Case B: When there is a cost Obviously, there is a cost if letters are different, so the opposite of Case A is essentially Case B. Let's break it down further into what operations can be done when the letters are different and how does it exactly affect our recursive definition.
Insert: this increases the length of word1 by 1 as we insert the last letter of word2 into word1 such that word1 and word2 now has the same last letters.
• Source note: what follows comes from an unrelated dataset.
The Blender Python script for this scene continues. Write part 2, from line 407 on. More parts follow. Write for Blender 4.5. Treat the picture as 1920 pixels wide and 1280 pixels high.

Now, we can recurse on these strings like how we did in Case A by excluding the two letters that are the same, which will look like:
return lev_dist(word1, word2[:m]) + 1
Notice how we added 1 for an insert operation and that word1 essentially stays the same.
Delete: this reduces the length of word1 by 1, and we can simply recurse like so:
return lev_dist(word1[:n], word2) + 1
- Replace: this replaces the last letter of word1 into the same letter as word2's last letter so that Case A applies and we can recurse similarly:
return lev_dist(word1[:n], word[:m]) + 1
Putting this all together, we now have our final recursive definition:
def lev_dist(word1, word2):
n = len(word1)
m = len(word2)
if n == 0 or m == 0:
return max(n, m)
else:
if word1[n] == word[m]:
return lev_dist(word1[:n], word2[:m])
else:
return 1 + min(lev_dist(word1, word2[:m]),
lev_dist(word1[:n], word2),
lev_dist(word1[:n], word[:m]))
All that's left to do now is to convert this same idea into a bottom-up approach:
def bottom_up(word1, word2):
dist_table = [[0 for i in range(len(word2) + 1)] for j in range(len(word1) + 1)]
for i in range(1, len(word1) + 1):
dist_table[i][0] = i # base case
for j in range(1, len(word2) + 1):
dist_table[0][j] = j # base case
for i in range(1, len(word1) + 1):
for j in range(1, len(word2) + 1):
if word1[i-1] == word2[j-1]:
dist_table[i][j] = dist_table[i-1][j-1]
else:
dist_table[i][j] = 1 + min(dist_table[i-1][j],
dist_table[i][j-1],
dist_table[i-1][j-1])
return dist_table[len(word1)][len(word2)]
And this bring us to the end of the Dynamic Programming Series! Hopefully from this series, you have learned a lot on how to approach DP problems and and how to go about solving them so that you can ace your next interview! Good luck and thanks for reading!